The Snow In The Summer or So-So

15February

Two Songs a Week: Kidneys

Bad language wasn't usually cause for anything short of A-list rotation - in 1990, EMF managed to suggest that listeners to Unbelievable should copulate and travel, while Kylie sung about being fucked to my very foundations on her 1991 hit Shocked. Yes, the Super Furry Animals did find that calling your hit The man don't give a fuck was a bit too much, even for 1996, but bad language has never been a show-stopper. Heck, witness the inexplicable rise of incomprehensible rappers such as Emma Nem, 28 New Pence, and Akron.

If there's one common thread in most of the songs Radio 1 failed to play, at least before the liberalisation of the Beerling and Bannister eras, it was sex. The innoccuous There ain't nothing like shagging, a minor hit in late 1987 for the Tams who were promoting their dance craze, somehow fell foul of Bruno Brayne's producer at the time. We've already spoken about George Michael, but the heyday of the ban was in the early years of Radio 1. There was a good reason not to play such dreck as Max Romeo's Wet dream and Ivor Biggun's Winker's song (Misprint), the reason being that these records were atrocious musically.

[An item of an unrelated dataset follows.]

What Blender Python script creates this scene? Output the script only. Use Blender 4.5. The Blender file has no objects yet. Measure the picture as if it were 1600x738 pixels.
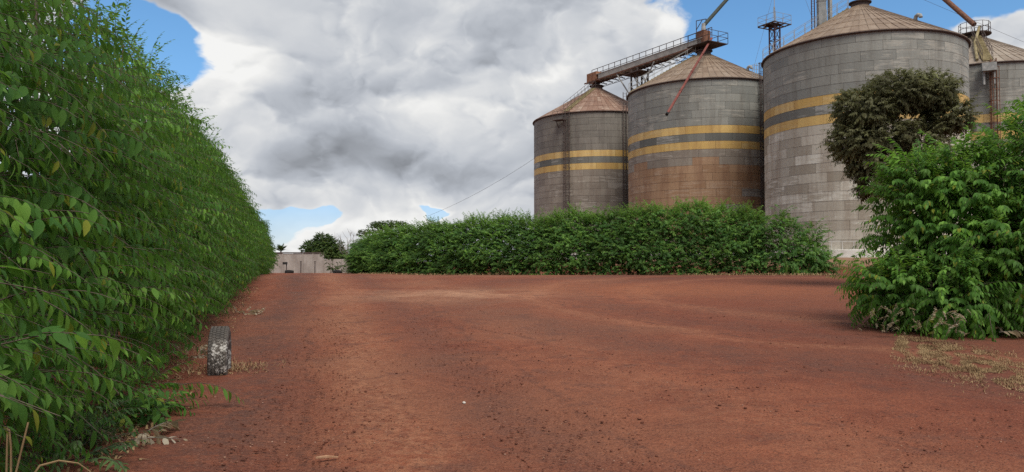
import bpy, bmesh, math, random
import numpy as np
from mathutils import Vector, Matrix, Euler, noise as mnoise
R_ = math.radians
random.seed(7); rng = np.random.default_rng(7)
S = bpy.context.scene
COL = S.collection

# ------------------------------------------------------------------ camera
F = 1209.0; PITCH = math.atan(41 / F); EYE = 1.7
cd = bpy.data.cameras.new('camera'); cam = bpy.data.objects.new('camera', cd); COL.objects.link(cam)
cd.sensor_fit = 'HORIZONTAL'; cd.sensor_width = 36; cd.lens = F / 1600 * 36
cd.clip_start = 0.05; cd.clip_end = 6000
cam.location = (0, 0, EYE); cam.rotation_euler = (math.pi / 2 + PITCH, 0, 0)
S.camera = cam
S.view_settings.view_transform = 'Standard'; S.view_settings.look = 'None'
S.view_settings.exposure = 0.58; S.view_settings.gamma = 1
S.cycles.use_denoising = False; S.cycles.max_bounces = 6; S.cycles.diffuse_bounces = 4; S.cycles.glossy_bounces = 2
S.cycles.transmission_bounces = 4; S.cycles.transparent_max_bounces = 4; S.cycles.volume_bounces = 0

def ray(px, py):
    x = (px - 800) / F; y = (369 - py) / F
    return Vector((x, math.cos(PITCH) - y * math.sin(PITCH), math.sin(PITCH) + y * math.cos(PITCH)))
def at(px, py, Y):
    d = ray(px, py); return Vector((0, 0, EYE)) + d * (Y / d.y)
def project(p):
    v = Vector(p) - Vector((0, 0, EYE))
    dep = v.y * math.cos(PITCH) + v.z * math.sin(PITCH)
    up = -v.y * math.sin(PITCH) + v.z * math.cos(PITCH)
    if dep < .05: return None
    return 800 + F * v.x / dep, 369 - F * up / dep, dep

# ------------------------------------------------------------------ node helpers
class NT:
    def __init__(s, tree): s.t = tree; s.n = tree.nodes; s.l = tree.links
    def new(s, ty, **kw):
        n = s.n.new(ty)
        for k, v in kw.items(): setattr(n, k, v)
        return n
    def put(s, sock, v):
        if hasattr(v, 'is_output'): s.l.new(v, sock)
        elif v is not None: sock.default_value = v
    def m(s, op, a=None, b=None, c=None, clamp=False):
        n = s.new('ShaderNodeMath', operation=op); n.use_clamp = clamp
        for i, v in enumerate((a, b, c)):
            if v is not None: s.put(n.inputs[i], v)
        return n.outputs[0]
    def vm(s, op, a=None, b=None, scale=None):
        n = s.new('ShaderNodeVectorMath', operation=op)
        if a is not None: s.put(n.inputs[0], a)
        if b is not None: s.put(n.inputs[1], b)
        if scale is not None: s.put(n.inputs['Scale'], scale)
        return n.outputs[0]
    def noise(s, vec, scale, detail=4, rough=.55, dist=0, dim='3D'):
        n = s.new('ShaderNodeTexNoise', noise_dimensions=dim)
        if vec is not None: s.put(n.inputs['Vector'], vec)
        n.inputs['Scale'].default_value = scale; n.inputs['Detail'].default_value = detail
        n.inputs['Roughness'].default_value = rough; n.inputs['Distortion'].default_value = dist
        return n.outputs[0]
    def mr(s, v, a, b, c=0., d=1., smooth=True):
        n = s.new('ShaderNodeMapRange'); n.interpolation_type = 'SMOOTHSTEP' if smooth else 'LINEAR'
        s.put(n.inputs[0], v)
        for i, q in enumerate((a, b, c, d)): s.put(n.inputs[i + 1], q)
        return n.outputs[0]
    def mix(s, f, a, b, bt='MIX'):
        n = s.new('ShaderNodeMix', data_type='RGBA', blend_type=bt)
        s.put(n.inputs[0], f)
        for i, q in ((6, a), (7, b)):
            if not hasattr(q, 'is_output'): q = tuple(q) + (1,) if len(q) == 3 else q
            s.put(n.inputs[i], q)
        return n.outputs[2]

# ------------------------------------------------------------------ sky, sun
SUN_EL, SUN_AZ = 56, 158           # azimuth clockwise from +Y: behind the camera, a little to its right
W = bpy.data.worlds.new('World'); S.world = W; W.use_nodes = True
w = NT(W.node_tree); w.n.clear()
sky = w.new('ShaderNodeTexSky', sky_type='NISHITA'); sky.sun_disc = False
sky.sun_elevation = R_(SUN_EL); sky.sun_rotation = R_(SUN_AZ); sky.altitude = 600; sky.air_density = 1.0; sky.dust_density = .6; sky.ozone_density = 1.5
tc = w.new('ShaderNodeTexCoord'); dirv = tc.outputs['Generated']
sx = w.new('ShaderNodeSeparateXYZ'); w.put(sx.inputs[0], dirv)
u = w.m('ARCTAN2', sx.outputs[0], sx.outputs[1]); v = w.m('ARCSINE', sx.outputs[2])
p = w.vm('MULTIPLY', dirv, (1, 1, 1.5))
wn = w.new('ShaderNodeTexNoise'); w.put(wn.inputs['Vector'], p); wn.inputs['Scale'].default_value = 5; wn.inputs['Detail'].default_value = 5
warp = w.vm('SCALE', w.vm('SUBTRACT', wn.outputs['Color'], (.5, .5, .5)), scale=.16)
pw = w.vm('ADD', p, warp)
sw = w.new('ShaderNodeSeparateXYZ'); w.put(sw.inputs[0], warp)
uw = w.m('ADD', u, w.m('MULTIPLY', sw.outputs[0], 1.1)); vw = w.m('ADD', v, w.m('MULTIPLY', sw.outputs[2], .9))
def uv_of(px, py):
    d = ray(px, py).normalized(); return math.atan2(d.x, d.y), math.asin(d.z)
def blob(px, py, rx, ry, amp):
    u0, v0 = uv_of(px, py); su, sv = rx / F, ry / F
    a = w.m('DIVIDE', w.m('SUBTRACT', uw, u0), su); b = w.m('DIVIDE', w.m('SUBTRACT', vw, v0), sv)
    e = w.m('EXPONENT', w.m('MULTIPLY', w.m('ADD', w.m('MULTIPLY', a, a), w.m('MULTIPLY', b, b)), -1.0))
    return w.m('MULTIPLY', e, amp)
def total(base, blobs):
    for b in blobs: base = w.m('ADD', base, blob(*b))
    return base
def billow(vec, scale, detail):
    """rounded heaps with creases between them: a ridged noise turned over"""
    n = w.new('ShaderNodeTexNoise', noise_dimensions='3D', noise_type='RIDGED_MULTIFRACTAL'); w.put(n.inputs['Vector'], vec)
    n.normalize = False
    n.inputs['Scale'].default_value = scale; n.inputs['Detail'].default_value = detail; n.inputs['Roughness'].default_value = .5
    n.inputs['Lacunarity'].default_value = 2.15; n.inputs['Offset'].default_value = .9; n.inputs['Gain'].default_value = 1.4
    return w.m('SUBTRACT', 1.0, w.m('MULTIPLY', n.outputs[0], .55))
n1 = w.noise(pw, 2.4, 3, .5); n3 = w.noise(w.vm('ADD', pw, (5, 2, 1)), 11, 8, .6)
o1 = w.vm('ADD', pw, (3.1, 1.7, .4)); o2 = w.vm('ADD', o1, (-.030, -.006, .036))
b1 = billow(o1, 3.4, 4); b2 = billow(o2, 3.4, 4)
o3 = w.vm('ADD', pw, (1.3, 4.1, 2.2)); b3 = billow(o3, 9.5, 6); b4 = billow(w.vm('ADD', o3, (-.008, -.002, .012)), 9.5, 6)
dens = w.m('ADD', w.m('MULTIPLY', w.m('SUBTRACT', n1, .5), 1.6), w.m('MULTIPLY', w.m('SUBTRACT', b1, .62), 1.3))
dens = w.m('ADD', dens, w.m('MULTIPLY', w.m('SUBTRACT', b3, .6), .55))
dens = w.m('ADD', dens, w.m('MULTIPLY', w.m('SUBTRACT', n3, .5), 1.05))
dens = total(w.m('ADD', dens, .34), [
    (560, 150, 330, 170, .9), (930, 60, 330, 190, .8), (310, -5, 110, 42, 1.3),
    (258, 92, 54, 46, -2.0), (175, 70, 60, 120, -.8), (1310, 70, 180, 120, -2.0), (1170, 95, 60, 55, -1.1), (1420, -60, 260, 90, -1.4), (1190, 30, 40, 60, -.35),
    (1590, 85, 120, 55, 1.7), (1580, 48, 70, 32, 1.9), (620, 240, 240, 60, .5), (432, 338, 48, 16, -1.7), (700, 322, 60, 10, -1.7), (684, 334, 26, 12, -1.6), (395, 372, 60, 20, -.8),
    (522, 364, 50, 26, 1.1), (610, 338, 50, 18, .7), (775, 330, 75, 28, 1.1), (820, 200, 60, 90, .25), (520, 300, 300, 18, .7)])
n4 = w.noise(w.vm('ADD', pw, (9, 3, 6)), 30, 6, .62)
dens = w.m('ADD', dens, w.m('MULTIPLY', w.m('SUBTRACT', n4, .5), .55))
alpha = w.m('MAXIMUM', w.mr(dens, -.12, .26), w.mr(v, .0, .12, .42, .0))
depth = w.mr(dens, .0, 1.1)
light = w.m('SUBTRACT', b1, b2)             # billows: lit from above left, shaded below
bri = w.m('ADD', w.m('SUBTRACT', .72, w.m('MULTIPLY', depth, .20)), w.m('ADD', w.m('MULTIPLY', light, .60), w.m('MULTIPLY', w.m('SUBTRACT', b3, b4), .50)))
bri = w.m('ADD', bri, w.m('MULTIPLY', w.m('SUBTRACT', n1, .5), .10))
bri = w.m('ADD', bri, w.m('MULTIPLY', w.m('SUBTRACT', n3, .5), .20))
bri = total(bri, [
    (350, 120, 60, 120, .30), (335, 60, 60, 50, .10), (540, 105, 40, 45, .15), (690, 180, 50, 36, .20), (640, 130, 40, 40, .08), (740, 120, 30, 30, .10), (330, 160, 50, 60, .10), (600, 30, 150, 50, .10), (470, 40, 70, 50, .08), (860, 120, 40, 50, .10),
    (540, 250, 170, 30, -.24), (700, 272, 100, 22, -.22), (620, 215, 120, 40, -.10), (450, 225, 110, 60, -.07), (760, 60, 140, 90, -.06), (880, 40, 110, 90, -.07), (560, 170, 150, 60, -.05),
    (440, 302, 170, 18, .12), (620, 300, 200, 18, .06), (560, 352, 260, 26, .22), (520, 358, 50, 22, .12), (770, 328, 60, 22, .12), (1590, 80, 120, 70, .18), (300, 5, 90, 36, -.22), (392, 52, 24, 20, -.18), (1010, 40, 100, 90, .06)])
bri = w.m('ADD', .16, w.m('MULTIPLY', w.mr(bri, -.02, .96, 0, 1, False), .45))
ccol = w.mix(w.mr(bri, .30, .60), (.90, .96, 1.06), (1.0, 1.0, .985))
ccol = w.vm('SCALE', ccol, scale=w.m('MULTIPLY', bri, 10.0))
skyc = w.vm('MULTIPLY', sky.outputs[0], w.mix(w.mr(v, .0, .28), (.52, .63, .86), (.64, .92, 1.06)))
fin = w.mix(alpha, skyc, ccol)
bg = w.new('ShaderNodeBackground'); w.put(bg.inputs[0], fin); bg.inputs[1].default_value = .1
wo = w.new('ShaderNodeOutputWorld'); w.l.new(bg.outputs[0], wo.inputs[0])
W.cycles.sampling_method = 'MANUAL'; W.cycles.sample_map_resolution = 512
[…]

But when such arguable classics as the Stones' Let's spend the night together and Donna Summer's Love to love you are completely removed from the playlist, it's clear that the BBC is not basing its judgements entirely on musical merit. That's not an argument we can use against their refusal to play the Prodigy's 1997 hit Smack my bitch up in daytime; again, that particular record is worth its weight in air.

Contrary to popular belief, only one record has been completely banned while the number one selling single. It's not Relax. Though Frankie Goes To Hollywood's 1984 best-seller would never have spent five weeks on top if Mike Read hadn't been short of time before the news one morning, Tommy Vance received special dispensation to play the record at the end of the Top 40 show in the weeks when it was number one. The tune was also played in Richard Skinner's end-of-year countdown, without a mention of the ten-month gap since it had last been heard.

No, the single number one never to be played on the Top 40 is Je t'aime... moi non plus, in a version recorded by Serge Gainsbourg and Jane Birkin. There were many competing versions doing the rounds at the time, because old Serge had been liberal in his choice of recording partners. Miss Birkin's was one of the later recordings, and she said that she only did the song because everyone else was doing it.

The version of this song we present for your review is not the original. It's topped and tailed as though part of a BBC World Service programme, and the announcer gives a literal translation of the lyrics, in an effort to explain exactly why it's not being played on the domestic service. We believe that this particular version was recorded as a spoof by staff at Bush House, probably during the early 1970s.